* WHAT THE EXERCISE ASKS *
Take each line containing "this" and report it exactly as written.

════

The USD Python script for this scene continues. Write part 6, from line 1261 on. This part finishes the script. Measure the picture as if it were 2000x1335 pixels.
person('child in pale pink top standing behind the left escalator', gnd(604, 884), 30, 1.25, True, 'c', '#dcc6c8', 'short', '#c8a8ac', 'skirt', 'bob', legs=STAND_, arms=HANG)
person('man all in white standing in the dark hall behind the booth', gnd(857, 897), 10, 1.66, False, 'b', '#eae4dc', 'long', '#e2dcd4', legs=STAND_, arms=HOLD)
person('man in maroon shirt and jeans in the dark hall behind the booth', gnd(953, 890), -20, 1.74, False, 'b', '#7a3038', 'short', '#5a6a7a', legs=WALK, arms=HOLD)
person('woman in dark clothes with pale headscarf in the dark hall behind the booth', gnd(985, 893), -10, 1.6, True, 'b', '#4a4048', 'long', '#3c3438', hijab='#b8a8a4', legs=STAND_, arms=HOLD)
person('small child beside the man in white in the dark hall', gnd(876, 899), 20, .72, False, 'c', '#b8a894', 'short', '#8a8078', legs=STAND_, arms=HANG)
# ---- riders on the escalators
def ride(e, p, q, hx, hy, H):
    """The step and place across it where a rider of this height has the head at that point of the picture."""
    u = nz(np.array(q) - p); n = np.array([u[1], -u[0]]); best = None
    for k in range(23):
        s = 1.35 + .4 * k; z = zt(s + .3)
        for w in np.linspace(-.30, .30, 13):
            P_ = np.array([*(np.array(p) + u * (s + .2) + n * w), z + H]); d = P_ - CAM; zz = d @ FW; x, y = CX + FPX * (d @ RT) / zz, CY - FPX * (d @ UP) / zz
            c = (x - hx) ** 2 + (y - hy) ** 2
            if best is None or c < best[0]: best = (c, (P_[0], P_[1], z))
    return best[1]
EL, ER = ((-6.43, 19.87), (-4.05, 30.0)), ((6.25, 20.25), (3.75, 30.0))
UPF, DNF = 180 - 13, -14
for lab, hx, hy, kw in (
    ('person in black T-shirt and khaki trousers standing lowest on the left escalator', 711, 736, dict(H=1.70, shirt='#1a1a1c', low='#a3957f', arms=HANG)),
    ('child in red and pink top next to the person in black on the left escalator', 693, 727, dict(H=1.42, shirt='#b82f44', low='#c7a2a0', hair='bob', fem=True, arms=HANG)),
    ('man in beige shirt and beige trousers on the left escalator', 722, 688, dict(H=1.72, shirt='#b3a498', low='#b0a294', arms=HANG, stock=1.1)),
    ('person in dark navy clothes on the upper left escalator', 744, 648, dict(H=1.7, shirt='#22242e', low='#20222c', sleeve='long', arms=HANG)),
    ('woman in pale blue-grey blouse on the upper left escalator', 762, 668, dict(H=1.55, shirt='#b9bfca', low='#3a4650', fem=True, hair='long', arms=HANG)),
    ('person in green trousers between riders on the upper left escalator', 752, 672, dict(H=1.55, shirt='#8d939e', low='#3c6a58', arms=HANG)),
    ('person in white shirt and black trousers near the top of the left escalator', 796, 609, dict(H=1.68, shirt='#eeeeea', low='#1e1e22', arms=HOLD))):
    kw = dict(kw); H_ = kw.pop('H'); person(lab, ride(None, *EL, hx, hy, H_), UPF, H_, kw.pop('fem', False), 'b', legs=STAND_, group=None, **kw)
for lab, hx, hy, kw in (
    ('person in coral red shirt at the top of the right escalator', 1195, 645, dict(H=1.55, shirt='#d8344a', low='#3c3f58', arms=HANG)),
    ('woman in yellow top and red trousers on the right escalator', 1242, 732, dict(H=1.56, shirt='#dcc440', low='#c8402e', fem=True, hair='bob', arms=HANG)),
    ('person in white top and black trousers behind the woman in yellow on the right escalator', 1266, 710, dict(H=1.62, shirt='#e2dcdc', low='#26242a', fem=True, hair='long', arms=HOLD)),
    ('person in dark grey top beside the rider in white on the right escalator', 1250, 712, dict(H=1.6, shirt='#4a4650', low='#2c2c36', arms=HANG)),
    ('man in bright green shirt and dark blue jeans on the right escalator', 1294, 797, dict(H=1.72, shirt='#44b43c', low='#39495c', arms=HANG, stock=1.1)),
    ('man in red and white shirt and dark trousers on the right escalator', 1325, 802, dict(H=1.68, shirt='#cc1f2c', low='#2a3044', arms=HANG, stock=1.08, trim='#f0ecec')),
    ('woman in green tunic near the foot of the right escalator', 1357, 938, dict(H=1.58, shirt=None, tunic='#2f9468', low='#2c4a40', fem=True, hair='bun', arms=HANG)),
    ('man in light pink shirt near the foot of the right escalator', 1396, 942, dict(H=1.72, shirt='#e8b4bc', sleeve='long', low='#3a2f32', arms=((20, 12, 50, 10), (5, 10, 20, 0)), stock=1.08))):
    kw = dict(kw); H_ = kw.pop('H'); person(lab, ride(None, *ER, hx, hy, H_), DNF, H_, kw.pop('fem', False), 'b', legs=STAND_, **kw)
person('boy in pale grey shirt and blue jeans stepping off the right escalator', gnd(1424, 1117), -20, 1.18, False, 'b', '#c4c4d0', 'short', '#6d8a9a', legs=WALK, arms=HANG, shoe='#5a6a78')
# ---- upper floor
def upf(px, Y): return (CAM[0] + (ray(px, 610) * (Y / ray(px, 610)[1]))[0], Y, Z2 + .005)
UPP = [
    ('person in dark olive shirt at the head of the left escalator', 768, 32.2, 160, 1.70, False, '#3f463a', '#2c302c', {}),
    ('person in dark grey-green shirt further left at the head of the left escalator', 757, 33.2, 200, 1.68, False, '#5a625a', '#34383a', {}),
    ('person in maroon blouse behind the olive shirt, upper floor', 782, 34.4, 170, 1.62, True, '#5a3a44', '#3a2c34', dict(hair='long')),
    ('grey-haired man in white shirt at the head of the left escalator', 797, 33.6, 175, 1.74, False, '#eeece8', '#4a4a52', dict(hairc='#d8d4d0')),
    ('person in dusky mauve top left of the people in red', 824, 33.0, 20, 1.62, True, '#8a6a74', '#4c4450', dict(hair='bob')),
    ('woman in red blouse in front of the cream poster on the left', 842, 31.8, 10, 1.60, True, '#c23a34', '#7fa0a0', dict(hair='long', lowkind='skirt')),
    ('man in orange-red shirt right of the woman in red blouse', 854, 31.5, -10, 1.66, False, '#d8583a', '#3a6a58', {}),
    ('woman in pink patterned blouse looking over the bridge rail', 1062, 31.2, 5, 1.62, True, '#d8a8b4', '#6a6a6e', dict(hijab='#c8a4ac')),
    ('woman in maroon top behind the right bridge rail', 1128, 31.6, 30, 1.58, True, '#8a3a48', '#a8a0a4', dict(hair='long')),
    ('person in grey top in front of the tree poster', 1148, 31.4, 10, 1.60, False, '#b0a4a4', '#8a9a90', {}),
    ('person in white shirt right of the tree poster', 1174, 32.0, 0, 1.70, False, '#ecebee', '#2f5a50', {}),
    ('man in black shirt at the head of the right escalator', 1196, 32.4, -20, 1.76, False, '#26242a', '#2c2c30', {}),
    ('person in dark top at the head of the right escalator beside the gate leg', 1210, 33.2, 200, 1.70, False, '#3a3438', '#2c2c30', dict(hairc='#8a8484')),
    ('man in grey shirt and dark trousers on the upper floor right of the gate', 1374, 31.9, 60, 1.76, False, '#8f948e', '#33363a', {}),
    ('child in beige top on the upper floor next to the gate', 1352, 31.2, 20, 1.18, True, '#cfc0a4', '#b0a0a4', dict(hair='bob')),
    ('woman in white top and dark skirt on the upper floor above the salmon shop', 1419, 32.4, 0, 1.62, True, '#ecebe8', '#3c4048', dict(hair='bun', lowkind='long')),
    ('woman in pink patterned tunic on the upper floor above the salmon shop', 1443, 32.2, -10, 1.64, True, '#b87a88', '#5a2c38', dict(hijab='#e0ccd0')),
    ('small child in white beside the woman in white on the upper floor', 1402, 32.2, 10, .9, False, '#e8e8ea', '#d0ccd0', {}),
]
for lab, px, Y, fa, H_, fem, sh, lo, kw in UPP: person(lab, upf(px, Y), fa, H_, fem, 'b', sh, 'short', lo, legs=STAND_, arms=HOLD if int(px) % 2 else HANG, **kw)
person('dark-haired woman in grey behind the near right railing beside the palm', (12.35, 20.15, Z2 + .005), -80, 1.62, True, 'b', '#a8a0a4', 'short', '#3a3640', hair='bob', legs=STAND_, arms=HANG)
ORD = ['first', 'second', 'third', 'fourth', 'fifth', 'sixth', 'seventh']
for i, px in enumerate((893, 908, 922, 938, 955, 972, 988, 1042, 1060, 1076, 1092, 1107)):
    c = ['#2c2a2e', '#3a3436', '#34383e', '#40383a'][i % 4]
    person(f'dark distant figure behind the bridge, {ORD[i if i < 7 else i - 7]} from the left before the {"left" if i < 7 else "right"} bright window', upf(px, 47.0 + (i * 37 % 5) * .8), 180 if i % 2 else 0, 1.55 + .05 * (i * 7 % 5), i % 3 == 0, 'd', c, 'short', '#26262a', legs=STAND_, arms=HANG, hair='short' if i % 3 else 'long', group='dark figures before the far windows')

════

* COMPLETE RESPONSE *
The USD Python script for this scene continues. Write part 6, from line 1261 on. This part finishes the script. Measure the picture as if it were 2000x1335 pixels.
    """The step and place across it where a rider of this height has the head at that point of the picture."""